Published 11 May 2014 in astro-ph.GA | (1405.2577v2)

Abstract: We present more results from a fully cosmological LCDM simulation of a group of isolated dwarf galaxies that has been shown to reproduce the observed stellar mass and cold gas content, resolved star formation histories, and metallicities of dwarfs in the Local Volume. Here we investigate the energetics and timetable of the cusp-core transformation. As suggested by previous work, supernova-driven gas outflows remove dark matter (DM) cusps and create kpc-size cores in all systems having a stellar mass above 1e6 Msun. The "DM core mass removal efficiency" -- dark mass ejected per unit stellar mass -- ranges today from a few to a dozen, and increases with decreasing host mass.

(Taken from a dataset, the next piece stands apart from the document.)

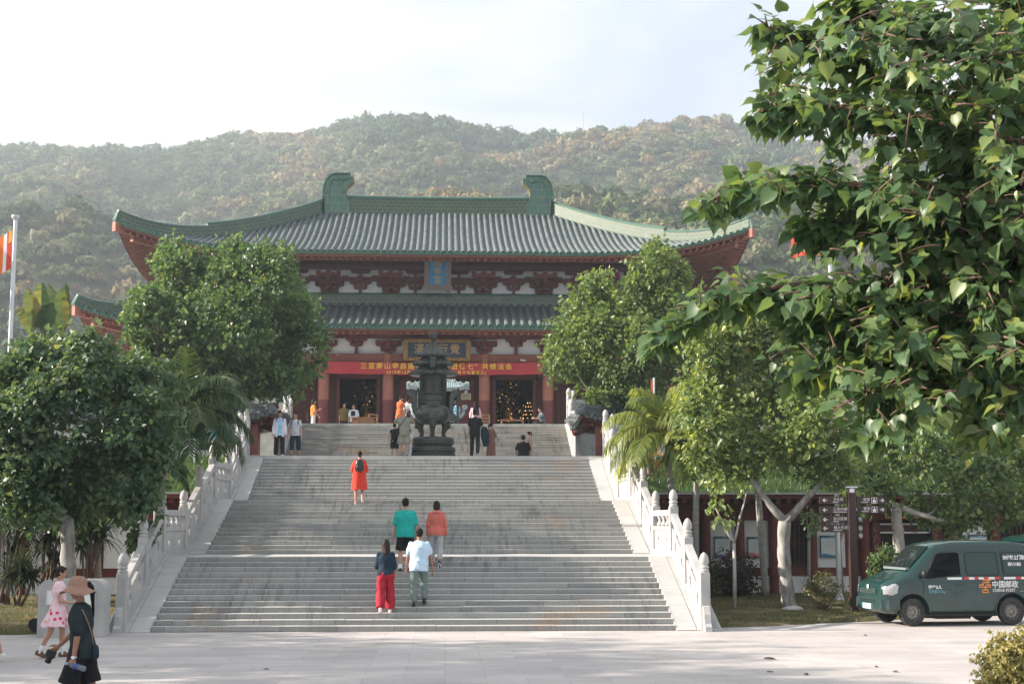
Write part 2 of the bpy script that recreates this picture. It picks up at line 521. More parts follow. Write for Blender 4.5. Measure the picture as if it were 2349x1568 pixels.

Because dwarfs form the bulk of their stars prior to redshift 1 and the amount of work required for DM heating and core formation scales approximately as Mvir{5/3}, the unbinding of the DM cusp starts early and the formation of cored profiles is not as energetically onerous as previously claimed. DM particles in the cusp typically migrate to 2-3 core radii after absorbing a few percent of the energy released by supernovae. The present-day slopes of the inner dark matter mass profiles, Gamma=d log M/dlog R=2.5-3, of the simulated "Bashful" and "Doc" dwarfs are similar to those measured in the luminous Fornax and Sculptor dwarf spheroidals. None of the simulated galaxies has a circular velocity profile exceeding 20 km/s in the inner 1 kpc, implying that supernova feedback is key to solve the "too-big-to-fail" problem for Milky Way subhalos.